Are you going to allow private messaging within the chat? Again can be very useful to send someone a "tell" (but also can be embarrassing if you mistype and the tell goes to the whole room!) - again you have issues over abusive messages in "private". They cannot be moderated so easily.

NomDePlume · 09/03/2005 14:38

WOW ! Go you G Never seen you het up before

GeorginaA · 09/03/2005 14:38

Another downfall of having separate rooms is that can encourage cliquiness and can cause fallouts.

Dh reckons (just been talking to him about it) that in general the limit is about 20 people actively chatting in a "room" before it becomes unworkable and confusing.

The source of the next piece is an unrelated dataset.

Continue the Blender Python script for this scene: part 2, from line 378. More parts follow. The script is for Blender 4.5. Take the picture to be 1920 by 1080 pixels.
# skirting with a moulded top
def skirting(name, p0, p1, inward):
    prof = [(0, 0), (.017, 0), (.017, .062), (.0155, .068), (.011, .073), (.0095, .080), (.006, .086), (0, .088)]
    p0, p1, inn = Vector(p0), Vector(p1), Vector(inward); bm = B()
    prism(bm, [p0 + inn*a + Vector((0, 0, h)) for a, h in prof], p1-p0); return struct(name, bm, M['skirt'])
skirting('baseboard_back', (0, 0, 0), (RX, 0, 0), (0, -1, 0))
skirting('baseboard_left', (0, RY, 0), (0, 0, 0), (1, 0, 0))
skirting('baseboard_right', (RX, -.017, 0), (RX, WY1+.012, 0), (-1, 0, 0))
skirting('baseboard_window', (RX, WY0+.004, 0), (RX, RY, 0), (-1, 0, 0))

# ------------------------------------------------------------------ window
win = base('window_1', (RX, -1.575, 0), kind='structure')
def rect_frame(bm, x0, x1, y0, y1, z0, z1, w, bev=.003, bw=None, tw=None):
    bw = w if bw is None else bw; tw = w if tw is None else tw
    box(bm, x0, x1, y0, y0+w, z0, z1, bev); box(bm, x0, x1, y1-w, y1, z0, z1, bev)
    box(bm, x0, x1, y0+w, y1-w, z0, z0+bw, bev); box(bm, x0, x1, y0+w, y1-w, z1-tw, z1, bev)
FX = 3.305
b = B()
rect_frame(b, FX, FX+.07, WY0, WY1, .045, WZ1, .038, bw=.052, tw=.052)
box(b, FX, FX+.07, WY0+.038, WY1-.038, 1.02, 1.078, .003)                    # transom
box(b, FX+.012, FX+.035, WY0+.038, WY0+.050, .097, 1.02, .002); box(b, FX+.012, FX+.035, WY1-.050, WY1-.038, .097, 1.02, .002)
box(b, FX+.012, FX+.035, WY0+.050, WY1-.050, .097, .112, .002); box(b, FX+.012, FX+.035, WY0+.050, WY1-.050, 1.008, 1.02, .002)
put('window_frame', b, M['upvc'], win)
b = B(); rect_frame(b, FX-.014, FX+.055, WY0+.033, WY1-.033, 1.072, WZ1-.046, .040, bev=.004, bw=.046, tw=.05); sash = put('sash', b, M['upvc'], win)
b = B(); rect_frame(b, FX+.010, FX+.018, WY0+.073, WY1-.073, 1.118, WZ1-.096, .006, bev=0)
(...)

GeorginaA · 09/03/2005 14:39

NdP: the perils of being ill with too much time on my hands

katierocket · 09/03/2005 14:40

Go georgie
Go georgie
Go georgie

NomDePlume · 09/03/2005 14:40

Looking at the reasoned arguments against, makes me lean towards a no. Although i do think that in the name of democracy a trial should at least be offered if so many MNers want it.

flamesparrow · 09/03/2005 14:41

I'm all for a trial run... If things start changing too drasically then take it away again! I don't see the harm in trying it out.

Gizmo · 09/03/2005 14:44

The cliqueyness is the big thing that bothers me.

This is probably not very logical, but my gutfeel is that chat allows little gangs to form that feel quite 'closed' to outsiders.

It's happened with the 'chat' threads (and I'm old enough to remember MN before that) and while I'm not that bothered - thick skinned, me - I know it is the very thing that crops up again and again in posts about RL mothers groups.

Chat rooms exclude:

  1. those of us who can't get at MN for certain times of the day
  2. those of us who don't type very fast
  3. those of us who don't want to use MN for a 'chat' but for information

That's my best effort at explaining why the idea makes me uncomfortable.